**WHAT TO WORK ON:** Retype every line from the start of the data down to and including the line with "random.seed(4)". Skip the pictures.

** begin DATASET CONTENT **

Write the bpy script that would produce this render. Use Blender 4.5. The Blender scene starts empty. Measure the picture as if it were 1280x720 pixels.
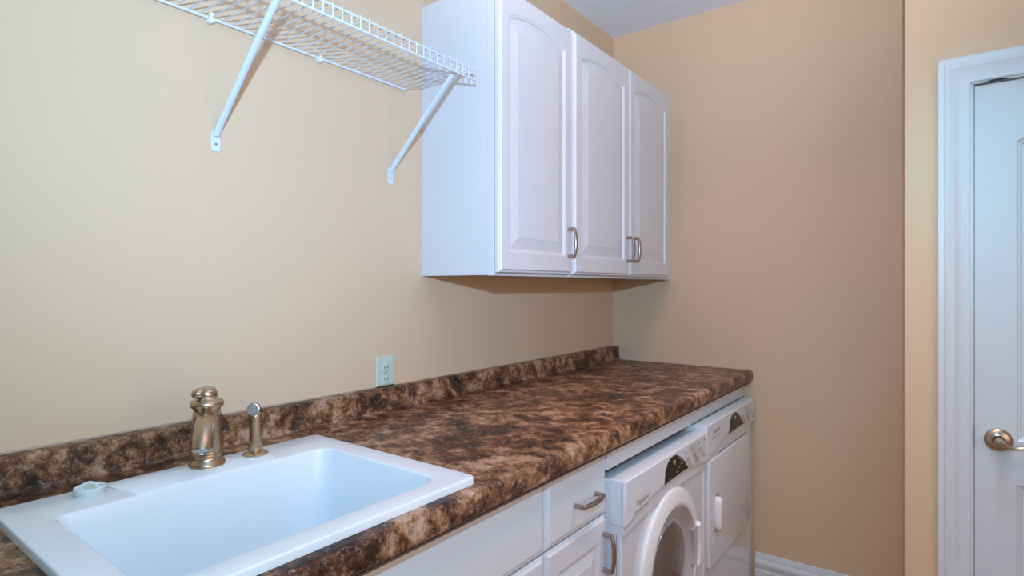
import bpy, bmesh, math, random
from mathutils import Vector, Matrix
PI = math.pi
S = bpy.context.scene
C = S.collection
random.seed(4)

# ------------------------------------------------------------------ camera
cam = bpy.data.objects.new('camera', bpy.data.cameras.new('camera'))
C.objects.link(cam)
cam.location = (1.393, 0.0, 1.41)
cam.rotation_euler = (PI/2, 0, math.atan(540/718.))
cam.data.sensor_width = 36
cam.data.lens = 718/1280*36
cam.data.shift_y = -2/1280
cam.data.clip_start = .02
S.camera = cam

# ------------------------------------------------------------------ light
W = bpy.data.worlds.new('world'); S.world = W; W.use_nodes = True
W.node_tree.nodes['Background'].inputs[0].default_value = (.5, .62, .85, 1)
W.node_tree.nodes['Background'].inputs[1].default_value = .05
S.view_settings.view_transform = 'Standard'
S.view_settings.look = 'None'
S.view_settings.gamma = 1
S.view_settings.use_curve_mapping = False
S.view_settings.exposure = 0.0

def light(name, kind, loc, power, color, size=.1, size_y=None, rot=(0, 0, 0)):
    d = bpy.data.lights.new(name, kind); d.energy = power; d.color = color
    if kind == 'AREA':
        d.size = size
        if size_y: d.shape = 'RECTANGLE'; d.size_y = size_y
        else: d.shape = 'DISK'
    else:
        d.shadow_soft_size = size
    o = bpy.data.objects.new(name, d); C.objects.link(o)
    o.location = loc; o.rotation_euler = rot
    return o
def aim(o, p, cone, blend=1):
    o.data.spot_size = math.radians(cone); o.data.spot_blend = blend
    o.rotation_euler = (Vector(p)-o.location).to_track_quat('-Z', 'Y').to_euler()
FL = (1.43, -.05, 1.67)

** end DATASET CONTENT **

**SOLVED PROBLEM:**
Write the bpy script that would produce this render. Use Blender 4.5. The Blender scene starts empty. Measure the picture as if it were 1280x720 pixels.
import bpy, bmesh, math, random
from mathutils import Vector, Matrix
PI = math.pi
S = bpy.context.scene
C = S.collection
random.seed(4)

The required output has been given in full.